The lines from the top of the material below through the line containing "from mathutils import Vector, Matrix" are to be printed exactly, with pictures omitted.
====== Supplied information
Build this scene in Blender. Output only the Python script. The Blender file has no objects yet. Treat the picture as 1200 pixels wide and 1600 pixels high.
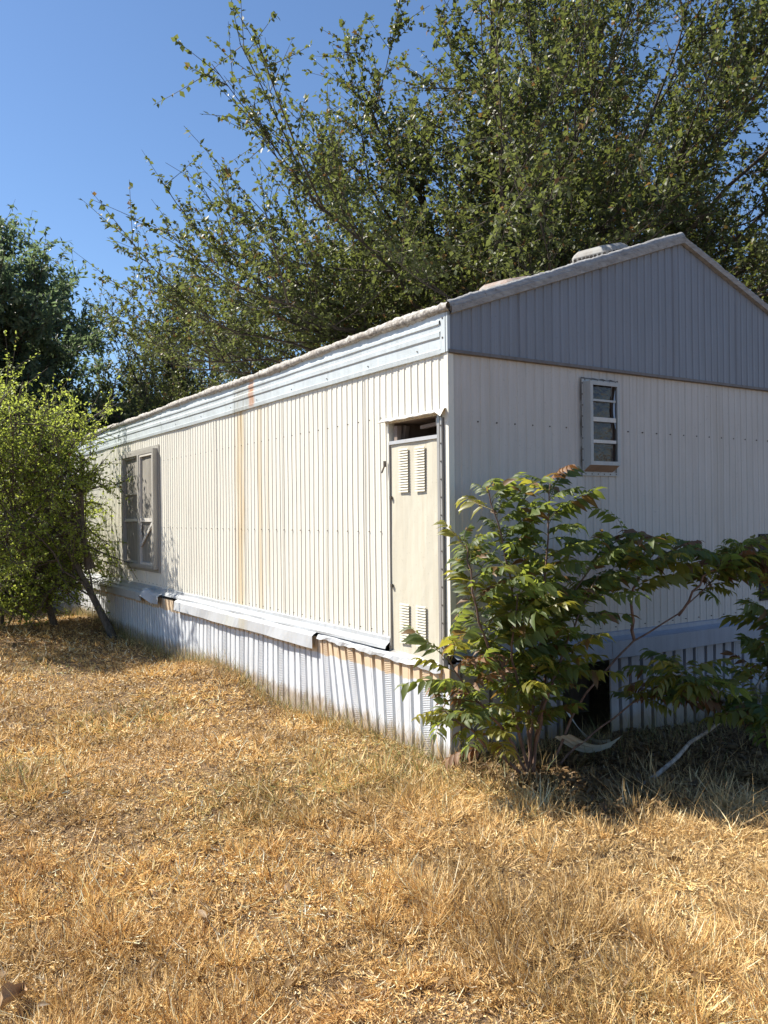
import bpy, math, random
import numpy as np
from mathutils import Vector, Matrix

# ------------------------------------------------------------------ camera, sky, sun, exposure
scene = bpy.context.scene
col = scene.collection
rad = math.radians
rng = np.random.default_rng(7)
random.seed(7)

CAM = Vector((-3.07, -4.05, 1.5))
FWD = Vector((0.539, 0.842, 0.0)).normalized()
RGT = Vector((FWD.y, -FWD.x, 0.0))
FPX = 1300.0                                   # focal length in pixels of the 1200 x 1600 photograph
cam_d = bpy.data.cameras.new('camera')
cam = bpy.data.objects.new('camera', cam_d)
col.objects.link(cam)
cam_d.sensor_fit = 'VERTICAL'
cam_d.sensor_height = 24.0
cam_d.lens = 24.0 * FPX / 1600.0
cam_d.clip_end = 2000.0
cam_d.clip_start = 0.05
pitch = rad(0.26)
roll = rad(0.6)
f = (FWD * math.cos(pitch) + Vector((0, 0, 1)) * math.sin(pitch)).normalized()
u = RGT.cross(f).normalized()
r_ = RGT * math.cos(roll) - u * math.sin(roll)
u_ = u * math.cos(roll) + RGT * math.sin(roll)
M = Matrix((r_, u_, -f)).transposed().to_4x4()
M.translation = CAM
cam.matrix_world = M
scene.camera = cam

SUN_EL = rad(47.0)
sun_h = Vector((-0.62, 0.785, 0.0)).normalized()          # horizontal direction towards the sun
to_sun = (sun_h * math.cos(SUN_EL) + Vector((0, 0, 1)) * math.sin(SUN_EL)).normalized()
sun_d = bpy.data.lights.new('sun', 'SUN')
sun_d.energy = 5.0
sun_d.angle = rad(0.5)
sun_d.color = (1.0, 0.93, 0.82)
sun = bpy.data.objects.new('sun', sun_d)
col.objects.link(sun)
sun.rotation_euler = to_sun.to_track_quat('Z', 'Y').to_euler()

world = bpy.data.worlds.new('World')
scene.world = world
world.use_nodes = True
wn = world.node_tree
bgn = wn.nodes['Background']
sky = wn.nodes.new('ShaderNodeTexSky')
sky.sky_type = 'NISHITA'
sky.sun_disc = False
sky.sun_elevation = SUN_EL
sky.sun_rotation = math.atan2(sun_h.x, sun_h.y)
sky.air_density = 1.0
sky.dust_density = 0.15
sky.ozone_density = 6.0
wn.links.new(sky.outputs[0], bgn.inputs[0])
bgn.inputs[1].default_value = 0.078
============
=== Final result ===
Build this scene in Blender. Output only the Python script. The Blender file has no objects yet. Treat the picture as 1200 pixels wide and 1600 pixels high.
import bpy, math, random
import numpy as np
from mathutils import Vector, Matrix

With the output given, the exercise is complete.